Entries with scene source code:
(begin)

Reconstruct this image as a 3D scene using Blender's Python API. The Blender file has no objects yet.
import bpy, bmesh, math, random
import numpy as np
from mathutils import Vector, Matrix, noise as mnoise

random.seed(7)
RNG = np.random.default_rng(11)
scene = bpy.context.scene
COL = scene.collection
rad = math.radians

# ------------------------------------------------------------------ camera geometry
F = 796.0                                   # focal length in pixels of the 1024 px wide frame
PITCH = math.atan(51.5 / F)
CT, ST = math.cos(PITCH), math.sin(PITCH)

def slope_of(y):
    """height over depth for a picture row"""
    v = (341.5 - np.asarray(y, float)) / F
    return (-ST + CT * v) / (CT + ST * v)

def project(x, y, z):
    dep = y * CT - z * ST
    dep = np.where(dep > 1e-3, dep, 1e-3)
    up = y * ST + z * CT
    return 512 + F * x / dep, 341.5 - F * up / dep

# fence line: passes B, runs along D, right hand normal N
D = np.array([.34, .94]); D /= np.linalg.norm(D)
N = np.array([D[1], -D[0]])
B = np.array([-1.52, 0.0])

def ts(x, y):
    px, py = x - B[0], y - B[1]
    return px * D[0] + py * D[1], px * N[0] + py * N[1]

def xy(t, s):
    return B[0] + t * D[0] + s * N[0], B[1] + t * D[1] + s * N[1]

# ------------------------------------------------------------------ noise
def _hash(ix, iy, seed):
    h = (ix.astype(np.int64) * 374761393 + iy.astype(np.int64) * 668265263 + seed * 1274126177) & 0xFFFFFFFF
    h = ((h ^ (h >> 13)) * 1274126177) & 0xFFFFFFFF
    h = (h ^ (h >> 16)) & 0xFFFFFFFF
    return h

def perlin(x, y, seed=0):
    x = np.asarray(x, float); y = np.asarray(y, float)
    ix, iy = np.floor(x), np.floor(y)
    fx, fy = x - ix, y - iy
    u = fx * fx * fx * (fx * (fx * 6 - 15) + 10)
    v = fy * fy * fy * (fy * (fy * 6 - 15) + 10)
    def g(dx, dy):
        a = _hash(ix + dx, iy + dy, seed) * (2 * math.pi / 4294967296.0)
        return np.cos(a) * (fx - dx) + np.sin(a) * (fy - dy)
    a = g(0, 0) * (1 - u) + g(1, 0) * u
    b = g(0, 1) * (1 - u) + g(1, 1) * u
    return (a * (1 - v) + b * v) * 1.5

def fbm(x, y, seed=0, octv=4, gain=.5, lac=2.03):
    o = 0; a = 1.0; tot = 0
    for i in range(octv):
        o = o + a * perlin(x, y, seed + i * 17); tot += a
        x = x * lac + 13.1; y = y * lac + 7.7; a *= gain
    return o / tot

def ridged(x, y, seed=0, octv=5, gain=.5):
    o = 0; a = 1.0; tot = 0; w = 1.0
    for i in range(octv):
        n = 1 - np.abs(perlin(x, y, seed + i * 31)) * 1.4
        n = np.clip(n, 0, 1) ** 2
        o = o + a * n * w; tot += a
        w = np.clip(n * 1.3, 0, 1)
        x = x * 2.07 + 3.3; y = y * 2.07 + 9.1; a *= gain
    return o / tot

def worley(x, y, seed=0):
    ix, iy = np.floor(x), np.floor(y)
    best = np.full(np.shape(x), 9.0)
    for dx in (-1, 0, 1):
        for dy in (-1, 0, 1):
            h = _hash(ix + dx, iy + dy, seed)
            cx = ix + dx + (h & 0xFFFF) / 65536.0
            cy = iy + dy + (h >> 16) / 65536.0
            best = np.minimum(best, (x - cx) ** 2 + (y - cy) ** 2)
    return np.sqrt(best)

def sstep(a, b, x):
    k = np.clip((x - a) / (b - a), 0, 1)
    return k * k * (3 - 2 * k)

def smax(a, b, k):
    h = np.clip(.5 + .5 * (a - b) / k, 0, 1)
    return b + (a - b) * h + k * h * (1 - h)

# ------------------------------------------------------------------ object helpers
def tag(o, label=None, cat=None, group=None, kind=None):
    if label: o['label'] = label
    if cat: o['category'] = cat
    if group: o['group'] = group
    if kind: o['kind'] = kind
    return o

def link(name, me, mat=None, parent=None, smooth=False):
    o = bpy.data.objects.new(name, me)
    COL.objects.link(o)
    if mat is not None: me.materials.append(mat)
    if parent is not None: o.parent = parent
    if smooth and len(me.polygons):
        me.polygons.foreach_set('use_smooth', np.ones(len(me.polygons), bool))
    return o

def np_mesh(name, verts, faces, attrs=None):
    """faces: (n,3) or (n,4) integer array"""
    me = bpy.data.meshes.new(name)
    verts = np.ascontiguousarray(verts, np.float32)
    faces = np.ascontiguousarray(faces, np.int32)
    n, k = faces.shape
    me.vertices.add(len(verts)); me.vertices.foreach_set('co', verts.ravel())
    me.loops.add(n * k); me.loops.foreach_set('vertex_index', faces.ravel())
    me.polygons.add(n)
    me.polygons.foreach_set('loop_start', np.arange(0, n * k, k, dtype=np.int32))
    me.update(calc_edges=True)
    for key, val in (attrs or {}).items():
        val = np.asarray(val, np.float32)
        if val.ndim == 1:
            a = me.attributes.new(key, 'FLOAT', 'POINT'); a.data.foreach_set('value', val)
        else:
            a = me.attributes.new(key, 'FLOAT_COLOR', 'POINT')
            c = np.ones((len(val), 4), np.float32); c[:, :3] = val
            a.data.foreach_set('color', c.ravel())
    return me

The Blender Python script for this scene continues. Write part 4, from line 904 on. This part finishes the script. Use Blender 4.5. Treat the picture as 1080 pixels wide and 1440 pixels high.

(end)

Find the lines above that include the string "Blender" and copy them.

Reconstruct this image as a 3D scene using Blender's Python API. The Blender file has no objects yet.
The Blender Python script for this scene continues. Write part 4, from line 904 on. This part finishes the script. Use Blender 4.5. Treat the picture as 1080 pixels wide and 1440 pixels high.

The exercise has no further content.